- **PROBLEM TO SOLVE**: Your task is to restate the data word for word.

- **RECORDS PROVIDED**:
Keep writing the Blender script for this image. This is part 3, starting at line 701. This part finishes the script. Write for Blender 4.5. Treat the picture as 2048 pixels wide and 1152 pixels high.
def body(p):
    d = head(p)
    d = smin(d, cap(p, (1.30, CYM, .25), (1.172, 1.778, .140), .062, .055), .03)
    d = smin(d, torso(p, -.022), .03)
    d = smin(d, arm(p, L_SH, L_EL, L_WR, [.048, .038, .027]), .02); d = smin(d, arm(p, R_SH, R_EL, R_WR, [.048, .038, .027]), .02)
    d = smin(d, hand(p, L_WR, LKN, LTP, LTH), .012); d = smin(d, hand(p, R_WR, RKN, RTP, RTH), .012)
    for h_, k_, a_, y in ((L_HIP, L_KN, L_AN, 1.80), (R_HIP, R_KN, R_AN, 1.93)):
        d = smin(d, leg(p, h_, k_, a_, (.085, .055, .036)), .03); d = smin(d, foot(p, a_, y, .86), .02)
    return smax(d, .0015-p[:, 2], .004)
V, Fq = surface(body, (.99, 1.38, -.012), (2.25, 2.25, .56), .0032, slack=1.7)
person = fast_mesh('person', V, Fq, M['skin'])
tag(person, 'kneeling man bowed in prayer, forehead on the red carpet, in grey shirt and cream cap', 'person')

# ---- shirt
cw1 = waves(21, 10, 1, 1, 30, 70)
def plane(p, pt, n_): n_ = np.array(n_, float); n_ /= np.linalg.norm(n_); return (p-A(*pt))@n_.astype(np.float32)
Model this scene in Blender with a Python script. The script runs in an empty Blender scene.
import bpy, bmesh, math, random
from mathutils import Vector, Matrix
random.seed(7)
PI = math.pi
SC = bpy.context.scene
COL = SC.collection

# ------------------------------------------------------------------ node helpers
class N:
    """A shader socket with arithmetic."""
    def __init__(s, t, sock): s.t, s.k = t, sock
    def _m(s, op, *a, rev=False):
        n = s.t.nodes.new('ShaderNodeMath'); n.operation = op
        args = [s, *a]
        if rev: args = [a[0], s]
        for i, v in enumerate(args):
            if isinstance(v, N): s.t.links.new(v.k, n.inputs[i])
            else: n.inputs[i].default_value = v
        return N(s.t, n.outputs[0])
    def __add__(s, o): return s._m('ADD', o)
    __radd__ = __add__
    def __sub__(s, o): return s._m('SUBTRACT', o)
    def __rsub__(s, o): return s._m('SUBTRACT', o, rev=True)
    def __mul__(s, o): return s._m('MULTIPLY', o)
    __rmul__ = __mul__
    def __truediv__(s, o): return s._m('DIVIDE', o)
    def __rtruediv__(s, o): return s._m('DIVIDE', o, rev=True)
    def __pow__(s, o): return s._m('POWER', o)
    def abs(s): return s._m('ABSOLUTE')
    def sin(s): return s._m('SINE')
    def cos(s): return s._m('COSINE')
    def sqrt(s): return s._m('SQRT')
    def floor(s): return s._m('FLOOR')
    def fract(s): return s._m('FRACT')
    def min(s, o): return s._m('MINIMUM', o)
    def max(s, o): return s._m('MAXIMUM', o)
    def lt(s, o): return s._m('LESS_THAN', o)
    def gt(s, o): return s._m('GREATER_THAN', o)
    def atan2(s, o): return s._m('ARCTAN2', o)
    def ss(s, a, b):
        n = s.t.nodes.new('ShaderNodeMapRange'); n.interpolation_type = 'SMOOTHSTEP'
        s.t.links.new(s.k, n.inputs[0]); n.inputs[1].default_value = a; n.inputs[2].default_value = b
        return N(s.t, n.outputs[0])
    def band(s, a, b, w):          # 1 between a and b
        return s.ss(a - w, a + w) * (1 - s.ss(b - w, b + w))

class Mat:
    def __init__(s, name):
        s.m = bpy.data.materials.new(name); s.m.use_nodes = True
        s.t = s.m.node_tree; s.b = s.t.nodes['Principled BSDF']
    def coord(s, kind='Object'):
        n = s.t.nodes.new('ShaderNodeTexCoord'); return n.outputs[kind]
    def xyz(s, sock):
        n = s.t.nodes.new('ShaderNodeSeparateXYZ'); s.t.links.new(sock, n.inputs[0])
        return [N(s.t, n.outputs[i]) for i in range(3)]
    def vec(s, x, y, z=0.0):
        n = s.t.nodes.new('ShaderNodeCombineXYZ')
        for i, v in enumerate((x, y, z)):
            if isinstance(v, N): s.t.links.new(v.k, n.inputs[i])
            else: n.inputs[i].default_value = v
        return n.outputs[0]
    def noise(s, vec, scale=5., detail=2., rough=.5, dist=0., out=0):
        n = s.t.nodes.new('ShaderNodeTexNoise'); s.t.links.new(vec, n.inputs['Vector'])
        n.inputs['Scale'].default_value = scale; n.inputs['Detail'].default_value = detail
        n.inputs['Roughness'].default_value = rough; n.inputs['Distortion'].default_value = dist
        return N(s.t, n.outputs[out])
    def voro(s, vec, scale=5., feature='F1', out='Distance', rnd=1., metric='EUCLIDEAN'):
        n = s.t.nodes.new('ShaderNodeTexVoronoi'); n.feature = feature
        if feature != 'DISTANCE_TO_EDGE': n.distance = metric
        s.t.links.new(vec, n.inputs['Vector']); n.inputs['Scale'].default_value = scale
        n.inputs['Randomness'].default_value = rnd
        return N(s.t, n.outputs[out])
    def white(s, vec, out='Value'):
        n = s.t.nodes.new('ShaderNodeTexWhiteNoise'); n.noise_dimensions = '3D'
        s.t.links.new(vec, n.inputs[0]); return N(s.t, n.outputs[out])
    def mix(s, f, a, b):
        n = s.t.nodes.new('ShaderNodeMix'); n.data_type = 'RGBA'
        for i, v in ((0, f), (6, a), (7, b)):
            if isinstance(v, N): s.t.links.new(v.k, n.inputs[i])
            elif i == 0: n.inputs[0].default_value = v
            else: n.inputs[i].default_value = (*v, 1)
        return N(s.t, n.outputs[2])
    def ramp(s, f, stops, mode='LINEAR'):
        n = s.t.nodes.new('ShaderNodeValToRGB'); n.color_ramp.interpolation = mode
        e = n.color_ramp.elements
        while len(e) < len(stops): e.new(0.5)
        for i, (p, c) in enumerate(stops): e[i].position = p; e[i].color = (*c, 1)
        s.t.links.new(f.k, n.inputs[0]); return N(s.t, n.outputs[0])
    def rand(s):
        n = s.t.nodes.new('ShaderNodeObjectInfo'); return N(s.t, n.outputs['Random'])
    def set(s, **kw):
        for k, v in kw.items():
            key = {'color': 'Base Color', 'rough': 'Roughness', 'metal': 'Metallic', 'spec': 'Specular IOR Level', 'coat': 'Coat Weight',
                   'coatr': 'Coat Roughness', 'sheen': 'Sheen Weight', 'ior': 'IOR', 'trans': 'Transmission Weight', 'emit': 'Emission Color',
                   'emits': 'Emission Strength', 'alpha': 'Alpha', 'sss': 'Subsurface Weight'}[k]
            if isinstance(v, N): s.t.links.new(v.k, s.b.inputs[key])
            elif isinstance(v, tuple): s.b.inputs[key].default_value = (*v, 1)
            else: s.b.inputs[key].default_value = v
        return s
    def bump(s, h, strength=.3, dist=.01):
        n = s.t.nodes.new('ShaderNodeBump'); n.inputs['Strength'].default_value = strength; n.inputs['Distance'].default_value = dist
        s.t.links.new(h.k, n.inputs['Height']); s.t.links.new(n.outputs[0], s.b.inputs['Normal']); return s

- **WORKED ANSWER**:
Keep writing the Blender script for this image. This is part 3, starting at line 701. This part finishes the script. Write for Blender 4.5. Treat the picture as 2048 pixels wide and 1152 pixels high.
def body(p):
    d = head(p)
    d = smin(d, cap(p, (1.30, CYM, .25), (1.172, 1.778, .140), .062, .055), .03)
    d = smin(d, torso(p, -.022), .03)
    d = smin(d, arm(p, L_SH, L_EL, L_WR, [.048, .038, .027]), .02); d = smin(d, arm(p, R_SH, R_EL, R_WR, [.048, .038, .027]), .02)
    d = smin(d, hand(p, L_WR, LKN, LTP, LTH), .012); d = smin(d, hand(p, R_WR, RKN, RTP, RTH), .012)
    for h_, k_, a_, y in ((L_HIP, L_KN, L_AN, 1.80), (R_HIP, R_KN, R_AN, 1.93)):
        d = smin(d, leg(p, h_, k_, a_, (.085, .055, .036)), .03); d = smin(d, foot(p, a_, y, .86), .02)
    return smax(d, .0015-p[:, 2], .004)
V, Fq = surface(body, (.99, 1.38, -.012), (2.25, 2.25, .56), .0032, slack=1.7)
person = fast_mesh('person', V, Fq, M['skin'])
tag(person, 'kneeling man bowed in prayer, forehead on the red carpet, in grey shirt and cream cap', 'person')

# ---- shirt
cw1 = waves(21, 10, 1, 1, 30, 70)
def plane(p, pt, n_): n_ = np.array(n_, float); n_ /= np.linalg.norm(n_); return (p-A(*pt))@n_.astype(np.float32)
Model this scene in Blender with a Python script. The script runs in an empty Blender scene.
import bpy, bmesh, math, random
from mathutils import Vector, Matrix
random.seed(7)
PI = math.pi
SC = bpy.context.scene
COL = SC.collection

# ------------------------------------------------------------------ node helpers
class N:
    """A shader socket with arithmetic."""
    def __init__(s, t, sock): s.t, s.k = t, sock
    def _m(s, op, *a, rev=False):
        n = s.t.nodes.new('ShaderNodeMath'); n.operation = op
        args = [s, *a]
        if rev: args = [a[0], s]
        for i, v in enumerate(args):
            if isinstance(v, N): s.t.links.new(v.k, n.inputs[i])
            else: n.inputs[i].default_value = v
        return N(s.t, n.outputs[0])
    def __add__(s, o): return s._m('ADD', o)
    __radd__ = __add__
    def __sub__(s, o): return s._m('SUBTRACT', o)
    def __rsub__(s, o): return s._m('SUBTRACT', o, rev=True)
    def __mul__(s, o): return s._m('MULTIPLY', o)
    __rmul__ = __mul__
    def __truediv__(s, o): return s._m('DIVIDE', o)
    def __rtruediv__(s, o): return s._m('DIVIDE', o, rev=True)
    def __pow__(s, o): return s._m('POWER', o)
    def abs(s): return s._m('ABSOLUTE')
    def sin(s): return s._m('SINE')
    def cos(s): return s._m('COSINE')
    def sqrt(s): return s._m('SQRT')
    def floor(s): return s._m('FLOOR')
    def fract(s): return s._m('FRACT')
    def min(s, o): return s._m('MINIMUM', o)
    def max(s, o): return s._m('MAXIMUM', o)
    def lt(s, o): return s._m('LESS_THAN', o)
    def gt(s, o): return s._m('GREATER_THAN', o)
    def atan2(s, o): return s._m('ARCTAN2', o)
    def ss(s, a, b):
        n = s.t.nodes.new('ShaderNodeMapRange'); n.interpolation_type = 'SMOOTHSTEP'
        s.t.links.new(s.k, n.inputs[0]); n.inputs[1].default_value = a; n.inputs[2].default_value = b
        return N(s.t, n.outputs[0])
    def band(s, a, b, w):          # 1 between a and b
        return s.ss(a - w, a + w) * (1 - s.ss(b - w, b + w))

class Mat:
    def __init__(s, name):
        s.m = bpy.data.materials.new(name); s.m.use_nodes = True
        s.t = s.m.node_tree; s.b = s.t.nodes['Principled BSDF']
    def coord(s, kind='Object'):
        n = s.t.nodes.new('ShaderNodeTexCoord'); return n.outputs[kind]
    def xyz(s, sock):
        n = s.t.nodes.new('ShaderNodeSeparateXYZ'); s.t.links.new(sock, n.inputs[0])
        return [N(s.t, n.outputs[i]) for i in range(3)]
    def vec(s, x, y, z=0.0):
        n = s.t.nodes.new('ShaderNodeCombineXYZ')
        for i, v in enumerate((x, y, z)):
            if isinstance(v, N): s.t.links.new(v.k, n.inputs[i])
            else: n.inputs[i].default_value = v
        return n.outputs[0]
    def noise(s, vec, scale=5., detail=2., rough=.5, dist=0., out=0):
        n = s.t.nodes.new('ShaderNodeTexNoise'); s.t.links.new(vec, n.inputs['Vector'])
        n.inputs['Scale'].default_value = scale; n.inputs['Detail'].default_value = detail
        n.inputs['Roughness'].default_value = rough; n.inputs['Distortion'].default_value = dist
        return N(s.t, n.outputs[out])
    def voro(s, vec, scale=5., feature='F1', out='Distance', rnd=1., metric='EUCLIDEAN'):
        n = s.t.nodes.new('ShaderNodeTexVoronoi'); n.feature = feature
        if feature != 'DISTANCE_TO_EDGE': n.distance = metric
        s.t.links.new(vec, n.inputs['Vector']); n.inputs['Scale'].default_value = scale
        n.inputs['Randomness'].default_value = rnd
        return N(s.t, n.outputs[out])
    def white(s, vec, out='Value'):
        n = s.t.nodes.new('ShaderNodeTexWhiteNoise'); n.noise_dimensions = '3D'
        s.t.links.new(vec, n.inputs[0]); return N(s.t, n.outputs[out])
    def mix(s, f, a, b):
        n = s.t.nodes.new('ShaderNodeMix'); n.data_type = 'RGBA'
        for i, v in ((0, f), (6, a), (7, b)):
            if isinstance(v, N): s.t.links.new(v.k, n.inputs[i])
            elif i == 0: n.inputs[0].default_value = v
            else: n.inputs[i].default_value = (*v, 1)
        return N(s.t, n.outputs[2])
    def ramp(s, f, stops, mode='LINEAR'):
        n = s.t.nodes.new('ShaderNodeValToRGB'); n.color_ramp.interpolation = mode
        e = n.color_ramp.elements
        while len(e) < len(stops): e.new(0.5)
        for i, (p, c) in enumerate(stops): e[i].position = p; e[i].color = (*c, 1)
        s.t.links.new(f.k, n.inputs[0]); return N(s.t, n.outputs[0])
    def rand(s):
        n = s.t.nodes.new('ShaderNodeObjectInfo'); return N(s.t, n.outputs['Random'])
    def set(s, **kw):
        for k, v in kw.items():
            key = {'color': 'Base Color', 'rough': 'Roughness', 'metal': 'Metallic', 'spec': 'Specular IOR Level', 'coat': 'Coat Weight',
                   'coatr': 'Coat Roughness', 'sheen': 'Sheen Weight', 'ior': 'IOR', 'trans': 'Transmission Weight', 'emit': 'Emission Color',
                   'emits': 'Emission Strength', 'alpha': 'Alpha', 'sss': 'Subsurface Weight'}[k]
            if isinstance(v, N): s.t.links.new(v.k, s.b.inputs[key])
            elif isinstance(v, tuple): s.b.inputs[key].default_value = (*v, 1)
            else: s.b.inputs[key].default_value = v
        return s
    def bump(s, h, strength=.3, dist=.01):
        n = s.t.nodes.new('ShaderNodeBump'); n.inputs['Strength'].default_value = strength; n.inputs['Distance'].default_value = dist
        s.t.links.new(h.k, n.inputs['Height']); s.t.links.new(n.outputs[0], s.b.inputs['Normal']); return s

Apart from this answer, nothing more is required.